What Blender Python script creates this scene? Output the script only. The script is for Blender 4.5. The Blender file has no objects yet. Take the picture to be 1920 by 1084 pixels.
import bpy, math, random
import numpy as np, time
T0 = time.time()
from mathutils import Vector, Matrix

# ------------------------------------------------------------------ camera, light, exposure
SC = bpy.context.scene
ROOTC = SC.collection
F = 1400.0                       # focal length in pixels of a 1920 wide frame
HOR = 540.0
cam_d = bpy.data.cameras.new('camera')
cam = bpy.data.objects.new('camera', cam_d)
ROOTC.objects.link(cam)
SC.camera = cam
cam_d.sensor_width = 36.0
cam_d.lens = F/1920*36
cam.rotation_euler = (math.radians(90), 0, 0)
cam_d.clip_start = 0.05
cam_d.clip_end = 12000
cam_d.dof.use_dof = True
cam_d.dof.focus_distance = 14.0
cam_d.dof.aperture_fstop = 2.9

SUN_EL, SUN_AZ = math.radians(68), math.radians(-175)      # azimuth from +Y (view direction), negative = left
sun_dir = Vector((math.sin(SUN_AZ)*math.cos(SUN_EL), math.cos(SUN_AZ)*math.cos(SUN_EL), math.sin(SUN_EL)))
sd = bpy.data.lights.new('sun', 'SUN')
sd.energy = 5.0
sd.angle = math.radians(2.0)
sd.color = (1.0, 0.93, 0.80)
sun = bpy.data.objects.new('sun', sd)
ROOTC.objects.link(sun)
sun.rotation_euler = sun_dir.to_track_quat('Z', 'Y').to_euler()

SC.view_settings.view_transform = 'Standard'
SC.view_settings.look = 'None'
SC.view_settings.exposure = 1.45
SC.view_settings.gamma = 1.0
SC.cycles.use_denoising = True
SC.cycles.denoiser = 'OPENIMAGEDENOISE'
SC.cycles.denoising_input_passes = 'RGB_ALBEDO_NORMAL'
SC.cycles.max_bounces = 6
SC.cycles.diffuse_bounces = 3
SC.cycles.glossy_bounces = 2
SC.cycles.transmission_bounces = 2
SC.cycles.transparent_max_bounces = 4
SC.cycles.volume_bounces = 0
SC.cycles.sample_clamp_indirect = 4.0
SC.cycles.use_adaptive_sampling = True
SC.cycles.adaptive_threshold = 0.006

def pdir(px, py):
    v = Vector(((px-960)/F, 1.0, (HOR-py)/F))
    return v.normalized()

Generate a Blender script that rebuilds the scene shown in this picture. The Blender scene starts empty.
--------------------------------------------------
| To do |
Above are the entries; repeat their lines exactly, from the first through the one that contains "sun.rotation_euler = sun_dir.to_track_quat('Z', 'Y').to_euler()".

| The output |
What Blender Python script creates this scene? Output the script only. The script is for Blender 4.5. The Blender file has no objects yet. Take the picture to be 1920 by 1084 pixels.
import bpy, math, random
import numpy as np, time
T0 = time.time()
from mathutils import Vector, Matrix

# ------------------------------------------------------------------ camera, light, exposure
SC = bpy.context.scene
ROOTC = SC.collection
F = 1400.0                       # focal length in pixels of a 1920 wide frame
HOR = 540.0
cam_d = bpy.data.cameras.new('camera')
cam = bpy.data.objects.new('camera', cam_d)
ROOTC.objects.link(cam)
SC.camera = cam
cam_d.sensor_width = 36.0
cam_d.lens = F/1920*36
cam.rotation_euler = (math.radians(90), 0, 0)
cam_d.clip_start = 0.05
cam_d.clip_end = 12000
cam_d.dof.use_dof = True
cam_d.dof.focus_distance = 14.0
cam_d.dof.aperture_fstop = 2.9

SUN_EL, SUN_AZ = math.radians(68), math.radians(-175)      # azimuth from +Y (view direction), negative = left
sun_dir = Vector((math.sin(SUN_AZ)*math.cos(SUN_EL), math.cos(SUN_AZ)*math.cos(SUN_EL), math.sin(SUN_EL)))
sd = bpy.data.lights.new('sun', 'SUN')
sd.energy = 5.0
sd.angle = math.radians(2.0)
sd.color = (1.0, 0.93, 0.80)
sun = bpy.data.objects.new('sun', sd)
ROOTC.objects.link(sun)
sun.rotation_euler = sun_dir.to_track_quat('Z', 'Y').to_euler()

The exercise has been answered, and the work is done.